§ **Exercise instructions**: Repeat only the lines from the one containing "by 924 pixels." through the one containing "M['steel'], 6).build('cord', t)", exactly as written, both ends included.

§ **Given information**:
==========

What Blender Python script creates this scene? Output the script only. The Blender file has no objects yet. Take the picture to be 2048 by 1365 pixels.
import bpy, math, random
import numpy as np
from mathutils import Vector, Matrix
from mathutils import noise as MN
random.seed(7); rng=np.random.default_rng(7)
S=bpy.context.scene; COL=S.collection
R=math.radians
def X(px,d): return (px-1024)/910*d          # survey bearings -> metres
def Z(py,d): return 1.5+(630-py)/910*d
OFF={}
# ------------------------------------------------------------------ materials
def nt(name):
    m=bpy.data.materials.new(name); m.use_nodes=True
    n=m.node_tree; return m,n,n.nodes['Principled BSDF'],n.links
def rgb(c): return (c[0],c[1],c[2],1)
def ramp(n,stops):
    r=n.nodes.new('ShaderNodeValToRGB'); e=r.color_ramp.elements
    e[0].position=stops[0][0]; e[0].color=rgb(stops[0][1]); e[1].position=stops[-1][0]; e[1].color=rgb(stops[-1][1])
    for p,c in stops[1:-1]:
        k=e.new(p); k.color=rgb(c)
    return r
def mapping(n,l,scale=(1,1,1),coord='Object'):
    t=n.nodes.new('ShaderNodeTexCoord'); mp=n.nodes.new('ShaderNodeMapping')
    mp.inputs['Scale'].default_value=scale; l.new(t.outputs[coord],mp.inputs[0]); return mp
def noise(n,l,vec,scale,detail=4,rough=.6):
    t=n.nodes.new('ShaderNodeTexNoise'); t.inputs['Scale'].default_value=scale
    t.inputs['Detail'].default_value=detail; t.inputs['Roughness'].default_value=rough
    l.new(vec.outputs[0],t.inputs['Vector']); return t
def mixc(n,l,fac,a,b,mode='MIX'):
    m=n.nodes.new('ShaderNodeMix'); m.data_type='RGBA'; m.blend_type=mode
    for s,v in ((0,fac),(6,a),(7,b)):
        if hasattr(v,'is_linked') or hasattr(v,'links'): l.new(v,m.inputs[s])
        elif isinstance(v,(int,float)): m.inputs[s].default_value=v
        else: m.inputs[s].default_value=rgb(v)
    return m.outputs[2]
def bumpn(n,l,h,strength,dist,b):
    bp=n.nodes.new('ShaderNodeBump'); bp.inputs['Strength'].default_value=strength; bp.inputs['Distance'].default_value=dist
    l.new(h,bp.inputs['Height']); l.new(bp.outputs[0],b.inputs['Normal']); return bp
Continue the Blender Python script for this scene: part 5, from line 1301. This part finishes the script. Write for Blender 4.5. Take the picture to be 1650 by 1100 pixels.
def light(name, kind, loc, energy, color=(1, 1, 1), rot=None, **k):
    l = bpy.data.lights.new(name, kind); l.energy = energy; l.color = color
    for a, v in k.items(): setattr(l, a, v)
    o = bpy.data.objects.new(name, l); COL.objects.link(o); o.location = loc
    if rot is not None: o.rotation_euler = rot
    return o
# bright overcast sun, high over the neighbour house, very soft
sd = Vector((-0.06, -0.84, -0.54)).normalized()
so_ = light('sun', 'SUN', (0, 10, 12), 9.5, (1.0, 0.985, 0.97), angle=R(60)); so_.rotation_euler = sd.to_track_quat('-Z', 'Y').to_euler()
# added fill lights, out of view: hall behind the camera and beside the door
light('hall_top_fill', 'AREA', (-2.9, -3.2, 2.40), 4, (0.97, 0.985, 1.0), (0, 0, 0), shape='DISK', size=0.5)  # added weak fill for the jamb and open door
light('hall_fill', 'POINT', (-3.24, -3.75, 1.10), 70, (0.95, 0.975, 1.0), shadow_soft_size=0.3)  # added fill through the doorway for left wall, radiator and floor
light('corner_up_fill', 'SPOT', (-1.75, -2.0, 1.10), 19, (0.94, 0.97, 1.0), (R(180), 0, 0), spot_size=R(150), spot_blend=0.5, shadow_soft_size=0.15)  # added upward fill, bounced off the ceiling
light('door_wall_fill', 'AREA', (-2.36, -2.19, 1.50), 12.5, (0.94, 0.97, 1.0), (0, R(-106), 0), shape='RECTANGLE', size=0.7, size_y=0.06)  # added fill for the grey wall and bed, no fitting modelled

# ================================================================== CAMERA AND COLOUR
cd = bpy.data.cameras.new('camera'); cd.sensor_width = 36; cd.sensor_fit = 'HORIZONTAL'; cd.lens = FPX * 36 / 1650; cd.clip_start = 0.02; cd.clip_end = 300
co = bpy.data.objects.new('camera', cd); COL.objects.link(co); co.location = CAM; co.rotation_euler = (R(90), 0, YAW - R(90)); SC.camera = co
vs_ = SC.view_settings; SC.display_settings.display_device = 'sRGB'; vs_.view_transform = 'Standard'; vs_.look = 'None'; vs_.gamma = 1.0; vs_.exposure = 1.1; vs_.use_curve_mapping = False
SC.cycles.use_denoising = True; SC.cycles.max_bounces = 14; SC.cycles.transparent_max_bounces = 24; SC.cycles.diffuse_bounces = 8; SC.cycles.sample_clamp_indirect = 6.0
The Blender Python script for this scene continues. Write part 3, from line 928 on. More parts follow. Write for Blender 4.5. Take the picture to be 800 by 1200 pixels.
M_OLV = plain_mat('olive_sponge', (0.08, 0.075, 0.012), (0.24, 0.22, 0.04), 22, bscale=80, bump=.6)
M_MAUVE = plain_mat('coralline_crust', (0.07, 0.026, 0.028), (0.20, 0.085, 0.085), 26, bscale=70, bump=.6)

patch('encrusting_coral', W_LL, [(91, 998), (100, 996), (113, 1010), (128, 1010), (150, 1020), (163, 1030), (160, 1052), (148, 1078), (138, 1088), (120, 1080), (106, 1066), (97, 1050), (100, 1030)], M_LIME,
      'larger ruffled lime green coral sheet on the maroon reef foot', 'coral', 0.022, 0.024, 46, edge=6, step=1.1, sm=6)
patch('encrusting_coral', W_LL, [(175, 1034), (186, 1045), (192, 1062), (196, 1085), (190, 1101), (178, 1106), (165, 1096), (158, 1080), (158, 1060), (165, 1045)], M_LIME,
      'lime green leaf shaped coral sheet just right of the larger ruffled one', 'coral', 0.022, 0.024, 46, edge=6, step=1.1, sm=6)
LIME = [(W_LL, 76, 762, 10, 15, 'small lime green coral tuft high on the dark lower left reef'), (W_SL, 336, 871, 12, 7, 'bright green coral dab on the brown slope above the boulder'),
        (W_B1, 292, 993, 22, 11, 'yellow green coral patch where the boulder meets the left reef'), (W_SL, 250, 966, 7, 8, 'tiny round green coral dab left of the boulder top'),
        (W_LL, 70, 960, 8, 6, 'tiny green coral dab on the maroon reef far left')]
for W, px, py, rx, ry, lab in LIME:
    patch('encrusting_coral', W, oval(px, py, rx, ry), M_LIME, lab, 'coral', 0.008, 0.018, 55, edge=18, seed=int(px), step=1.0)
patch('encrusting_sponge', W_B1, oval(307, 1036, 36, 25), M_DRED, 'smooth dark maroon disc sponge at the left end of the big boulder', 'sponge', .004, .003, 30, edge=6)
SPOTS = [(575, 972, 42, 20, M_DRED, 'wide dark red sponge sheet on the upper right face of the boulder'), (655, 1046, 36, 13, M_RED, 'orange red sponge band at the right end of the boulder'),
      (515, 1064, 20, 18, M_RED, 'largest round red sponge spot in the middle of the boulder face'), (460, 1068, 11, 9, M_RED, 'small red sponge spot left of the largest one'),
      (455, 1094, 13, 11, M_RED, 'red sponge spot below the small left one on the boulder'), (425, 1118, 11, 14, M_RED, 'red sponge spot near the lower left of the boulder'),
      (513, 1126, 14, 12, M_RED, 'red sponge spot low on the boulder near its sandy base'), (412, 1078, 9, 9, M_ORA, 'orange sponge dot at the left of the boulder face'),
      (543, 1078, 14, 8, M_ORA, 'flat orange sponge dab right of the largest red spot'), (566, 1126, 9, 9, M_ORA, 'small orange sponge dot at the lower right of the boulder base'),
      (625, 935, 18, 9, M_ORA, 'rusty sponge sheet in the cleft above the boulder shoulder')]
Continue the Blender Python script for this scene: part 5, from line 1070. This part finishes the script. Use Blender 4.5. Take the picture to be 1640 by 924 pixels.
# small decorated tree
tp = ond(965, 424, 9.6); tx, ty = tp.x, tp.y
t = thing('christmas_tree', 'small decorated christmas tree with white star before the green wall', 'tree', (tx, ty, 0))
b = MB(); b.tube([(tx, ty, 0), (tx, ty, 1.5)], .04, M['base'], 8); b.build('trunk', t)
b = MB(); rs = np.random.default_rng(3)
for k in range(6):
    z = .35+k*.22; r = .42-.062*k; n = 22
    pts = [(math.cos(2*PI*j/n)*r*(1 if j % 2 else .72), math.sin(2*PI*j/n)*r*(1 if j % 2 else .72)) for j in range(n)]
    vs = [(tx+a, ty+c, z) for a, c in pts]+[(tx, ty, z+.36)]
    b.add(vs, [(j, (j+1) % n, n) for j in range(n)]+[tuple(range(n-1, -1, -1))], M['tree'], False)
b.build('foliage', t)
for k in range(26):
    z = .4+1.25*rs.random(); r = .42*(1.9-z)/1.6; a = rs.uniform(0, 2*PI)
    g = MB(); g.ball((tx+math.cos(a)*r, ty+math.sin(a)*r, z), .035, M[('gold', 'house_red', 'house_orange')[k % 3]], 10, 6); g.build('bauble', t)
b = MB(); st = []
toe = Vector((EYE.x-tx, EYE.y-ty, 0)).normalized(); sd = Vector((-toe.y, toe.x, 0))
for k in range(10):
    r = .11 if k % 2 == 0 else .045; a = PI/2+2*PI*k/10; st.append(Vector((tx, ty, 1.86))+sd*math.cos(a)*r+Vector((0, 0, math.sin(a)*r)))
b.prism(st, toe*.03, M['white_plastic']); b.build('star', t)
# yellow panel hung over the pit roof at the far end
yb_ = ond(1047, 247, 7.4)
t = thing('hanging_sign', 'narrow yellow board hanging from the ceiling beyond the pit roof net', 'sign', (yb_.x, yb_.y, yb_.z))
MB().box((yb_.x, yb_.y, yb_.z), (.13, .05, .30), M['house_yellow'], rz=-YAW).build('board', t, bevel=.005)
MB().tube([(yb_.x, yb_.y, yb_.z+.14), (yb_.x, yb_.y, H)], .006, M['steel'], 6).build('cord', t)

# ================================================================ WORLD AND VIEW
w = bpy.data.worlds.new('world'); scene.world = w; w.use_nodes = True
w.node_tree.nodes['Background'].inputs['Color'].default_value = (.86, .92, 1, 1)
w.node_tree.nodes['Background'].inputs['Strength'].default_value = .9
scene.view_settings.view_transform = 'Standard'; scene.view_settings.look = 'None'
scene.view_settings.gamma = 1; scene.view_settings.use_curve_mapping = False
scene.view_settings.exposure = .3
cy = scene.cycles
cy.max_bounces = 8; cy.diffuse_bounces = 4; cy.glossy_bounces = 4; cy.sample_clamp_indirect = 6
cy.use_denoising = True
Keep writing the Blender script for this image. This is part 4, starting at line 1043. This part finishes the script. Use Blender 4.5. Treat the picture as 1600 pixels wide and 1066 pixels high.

==========

§ **Task response**:
Continue the Blender Python script for this scene: part 5, from line 1070. This part finishes the script. Use Blender 4.5. Take the picture to be 1640 by 924 pixels.
# small decorated tree
tp = ond(965, 424, 9.6); tx, ty = tp.x, tp.y
t = thing('christmas_tree', 'small decorated christmas tree with white star before the green wall', 'tree', (tx, ty, 0))
b = MB(); b.tube([(tx, ty, 0), (tx, ty, 1.5)], .04, M['base'], 8); b.build('trunk', t)
b = MB(); rs = np.random.default_rng(3)
for k in range(6):
    z = .35+k*.22; r = .42-.062*k; n = 22
    pts = [(math.cos(2*PI*j/n)*r*(1 if j % 2 else .72), math.sin(2*PI*j/n)*r*(1 if j % 2 else .72)) for j in range(n)]
    vs = [(tx+a, ty+c, z) for a, c in pts]+[(tx, ty, z+.36)]
    b.add(vs, [(j, (j+1) % n, n) for j in range(n)]+[tuple(range(n-1, -1, -1))], M['tree'], False)
b.build('foliage', t)
for k in range(26):
    z = .4+1.25*rs.random(); r = .42*(1.9-z)/1.6; a = rs.uniform(0, 2*PI)
    g = MB(); g.ball((tx+math.cos(a)*r, ty+math.sin(a)*r, z), .035, M[('gold', 'house_red', 'house_orange')[k % 3]], 10, 6); g.build('bauble', t)
b = MB(); st = []
toe = Vector((EYE.x-tx, EYE.y-ty, 0)).normalized(); sd = Vector((-toe.y, toe.x, 0))
for k in range(10):
    r = .11 if k % 2 == 0 else .045; a = PI/2+2*PI*k/10; st.append(Vector((tx, ty, 1.86))+sd*math.cos(a)*r+Vector((0, 0, math.sin(a)*r)))
b.prism(st, toe*.03, M['white_plastic']); b.build('star', t)
# yellow panel hung over the pit roof at the far end
yb_ = ond(1047, 247, 7.4)
t = thing('hanging_sign', 'narrow yellow board hanging from the ceiling beyond the pit roof net', 'sign', (yb_.x, yb_.y, yb_.z))
MB().box((yb_.x, yb_.y, yb_.z), (.13, .05, .30), M['house_yellow'], rz=-YAW).build('board', t, bevel=.005)
MB().tube([(yb_.x, yb_.y, yb_.z+.14), (yb_.x, yb_.y, H)], .006, M['steel'], 6).build('cord', t)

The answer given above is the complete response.